Madie: I never watched Jem and the Holograms, so the nostalgia factor just isn’t there for me. Also, I feel guilty for not voting for Mitch and Mickey in the first round. The sweet folk duet gets my vote.

Winner: Jem & The Holograms


Hedwig and the Angry Inch (Hedwig and the Angry Inch)


Infant Sorrow (Get Him To The Greek/Forgetting Sarah Marshall)

Intro: Infant Sorrow was a late addition to the bracket, but they have fought their way to this pivotal matchup against stage and screen icons Hedwig and the Angry Inch. The musical styles may be compatible, but their source works are drastically different in tone.
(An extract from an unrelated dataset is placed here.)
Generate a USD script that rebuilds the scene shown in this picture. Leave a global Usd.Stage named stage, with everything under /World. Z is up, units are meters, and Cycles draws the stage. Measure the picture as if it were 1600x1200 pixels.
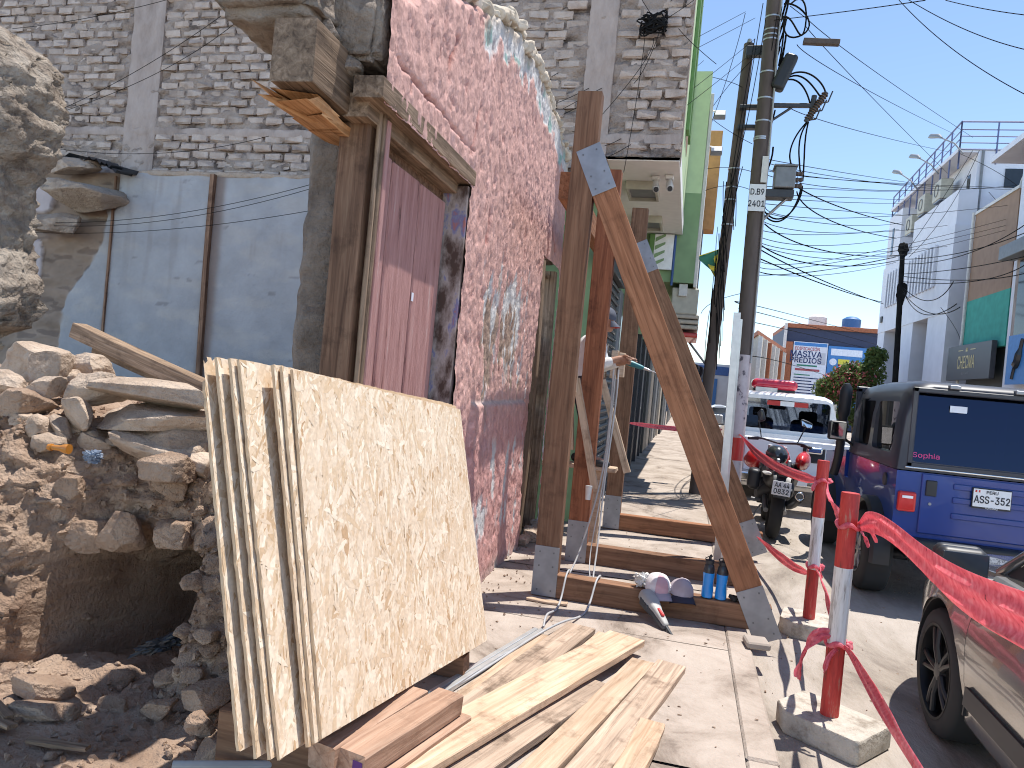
import math, random
import numpy as np, trimesh, manifold3d, usdkit, meshkit
from meshkit import noise, fbm, text_mesh
from pxr import Usd, UsdGeom, UsdLux, UsdShade, Gf, Sdf, Vt

stage = Usd.Stage.CreateInMemory()
UsdGeom.SetStageUpAxis(stage, UsdGeom.Tokens.z)
UsdGeom.SetStageMetersPerUnit(stage, 1.0)
UsdGeom.Xform.Define(stage, '/World')
UsdGeom.Scope.Define(stage, '/World/Looks')

# ---------------------------------------------------------------- camera
YAW, PITCH, ROLL, EYE = math.radians(13.402), math.radians(0.519), math.radians(5.3), 1.6
cam = UsdGeom.Camera.Define(stage, '/World/camera')
cam.CreateHorizontalApertureAttr(36.0); cam.CreateVerticalApertureAttr(27.0)
cam.CreateFocalLengthAttr(36.0 * 1155 / 1600)
cam.CreateClippingRangeAttr(Gf.Vec2f(0.05, 2000))
cam.CreateExposureAttr(0.68)
_F = np.array([-math.sin(YAW) * math.cos(PITCH), math.cos(YAW) * math.cos(PITCH), -math.sin(PITCH)])
_R = np.array([math.cos(YAW), math.sin(YAW), 0.0]); _D = np.cross(_F, _R)
_r = _R * math.cos(ROLL) - _D * math.sin(ROLL); _u = -(_R * math.sin(ROLL) + _D * math.cos(ROLL))
cam.AddTransformOp().Set(Gf.Matrix4d(*_r, 0, *_u, 0, *(-_F), 0, 0, 0, EYE, 1))

# ---------------------------------------------------------------- sky and sun
SUN = np.array([0.215, 0.18, 1.0]); SUN /= np.linalg.norm(SUN)
EL, ROT = math.asin(SUN[2]), math.atan2(SUN[0], SUN[1])
dome = UsdLux.DomeLight.Define(stage, '/World/sky')
skym = usdkit.material(stage, '/World/Looks/sky_look', {
    "s": ("sky_texture", {"sky_type": "single_scattering", "sun_disc": False, "sun_elevation": EL, "sun_rotation": ROT,
                          "altitude": 500.0, "air_density": 1.0, "aerosol_density": 0.06, "ozone_density": 0.9}),
    "b": ("background_shader", {"strength": 0.14})}, [("s.color", "b.color")], surface="b.background")
UsdShade.MaterialBindingAPI.Apply(dome.GetPrim()).Bind(skym)
dome.GetPrim().SetCustomDataByKey('kind', 'structure')
sun = UsdLux.DistantLight.Define(stage, '/World/sun')
sun.CreateIntensityAttr(1.1); sun.CreateAngleAttr(0.5); sun.CreateColorAttr(Gf.Vec3f(1.0, 0.955, 0.89))
sun.GetPrim().CreateAttribute('inputs:normalize', Sdf.ValueTypeNames.Bool).Set(True)
_z = SUN; _x = np.cross([0, 0, 1.0], _z); _x /= np.linalg.norm(_x); _y = np.cross(_z, _x)
sun.AddTransformOp().Set(Gf.Matrix4d(*_x, 0, *_y, 0, *_z, 0, 0, 0, 30, 1))

# ---------------------------------------------------------------- helpers
RNG = np.random.default_rng(7)
_used = {}
def path_for(parent, name):
    p = parent if isinstance(parent, str) else str(parent.GetPath())
    k = p + '/' + name
    if k not in _used:
        _used[k] = 0; return k
    _used[k] += 1
    return f"{k}_{_used[k]:03d}"

def mtx(M):
    return Gf.Matrix4d(*np.asarray(M, float).T.ravel())

def tag(prim, label=None, cat=None, group=None, kind=None):
    p = prim.GetPrim() if hasattr(prim, 'GetPrim') else prim
    for k, v in (('label', label), ('category', cat), ('group', group), ('kind', kind)):
        if v: p.SetCustomDataByKey(k, v)
    return p

def obj(name, mesh, m, parent='/World', M=None, smooth=False, col=None):
    if isinstance(mesh, G): mesh = mesh.get()
    pm = usdkit.mesh(stage, path_for(parent, name), mesh, MAT[m] if isinstance(m, str) else m, smooth)
    if col is not None:
        UsdGeom.PrimvarsAPI(pm).CreatePrimvar('col', Sdf.ValueTypeNames.Color3fArray, 'vertex').Set(Vt.Vec3fArray.FromNumpy(np.asarray(col, np.float32)))
    if M is not None: UsdGeom.Xformable(pm).AddTransformOp().Set(mtx(M))
    return pm.GetPrim()

def thing(name, label, cat, loc=(0, 0, 0), rz=0.0, group=None, M=None, kind=None):
    x = UsdGeom.Xform.Define(stage, path_for('/World', name))
    if M is None: M = T(*loc) @ Rz(rz)
    x.AddTransformOp().Set(mtx(M))
    return tag(x, label, cat, group, kind)

def copy_of(root, M, label, group=None, name=None):
    was = root.GetCustomData()
    x = UsdGeom.Xform.Define(stage, path_for('/World', name or root.GetName()))
    x.GetPrim().GetReferences().AddInternalReference(root.GetPath())
    x.ClearXformOpOrder(); x.AddTransformOp(opSuffix='place').Set(mtx(M))
    p = tag(x, label, was['category'], group or was.get('group'))
    p.SetInstanceable(True)
    return p

def T(x, y, z):
    M = np.eye(4); M[:3, 3] = (x, y, z); return M
def Rz(a):
    M = np.eye(4); c, s = math.cos(a), math.sin(a); M[:2, :2] = [[c, -s], [s, c]]; return M
def Rx(a):
    M = np.eye(4); c, s = math.cos(a), math.sin(a); M[1:3, 1:3] = [[c, -s], [s, c]]; return M
def Ry(a):
    M = np.eye(4); c, s = math.cos(a), math.sin(a); M[0, 0] = c; M[0, 2] = s; M[2, 0] = -s; M[2, 2] = c; return M
def frame(o, xd, yd):
    """matrix whose local x runs along xd, local y near yd"""
    x = np.asarray(xd, float); x = x / np.linalg.norm(x)
    z = np.cross(x, np.asarray(yd, float)); z = z / np.linalg.norm(z)
    M = np.eye(4); M[:3, 0] = x; M[:3, 1] = np.cross(z, x); M[:3, 2] = z; M[:3, 3] = o
    return M
def apply(M, v):
    return np.asarray(v, float) @ np.asarray(M)[:3, :3].T + np.asarray(M)[:3, 3]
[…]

How will that affect the resulting matchup?

Madie: Ugh, this is another matchup where I feel bad voting either contestant off. If we were comparing the source material rather than just the bands, I think it would be a different story. Both are raunchy and both rock, but I think Hedwig and the Angry Inch has just a little more heart. Alternately, anyone up for a threesome?

Joe: I’m impressed that Infant Sorrow has made it this far, but Hedwig is the victor for me. Like Madie said, there’s more heart, and at this stage of listening to these songs, that’s getting pretty important to me. Aldous Snow had a good run, but we were hitting diminishing returns with him anyway.

Julian: It’s fitting that these two would meet, since they do very similar things, and admittedly I can’t always decide who does them better. I guess it has to come down to sincerity, and Hedwig has that in spades – Aldous Snow and Infant Sorrow are meant to be rockstar caricatures, so the songs boil down to just innuendo. I think they’ve gotten this far mostly because of poor competition, but also on the strength of their music. Put some more sincere lyrics behind those songs, and Infant Sorrow would be giving The Strokes swirlies behind the Governor’s Ball main stage. Anyway, Hedwig & the Angry Inch gets my vote; “Angry Inch” is punk as hell.

Kayleigh: I can’t believe I’ve written three paragraphs about Russell Brand’s fake band now. I think I’ve said everything I can about Infant Sorrow already, and Brand caterwauling “Furry Walls” doesn’t sway me. Madie said Hedwig has more “heart,” and I agree–Hedwig sings with real emotion and sincerity, which hopefully will take her far when a lot of the irony in these fake bands is wearing thin.

Dom: I’ve seen Hedwig exactly 0.5 times, but I will side with anyone, including but not limited to John Cameron Mitchell, if it means I don’t have to write another word about Russell Brand in the next round of this feature. Infant Sorrow put up a good little fight, but its time has passed.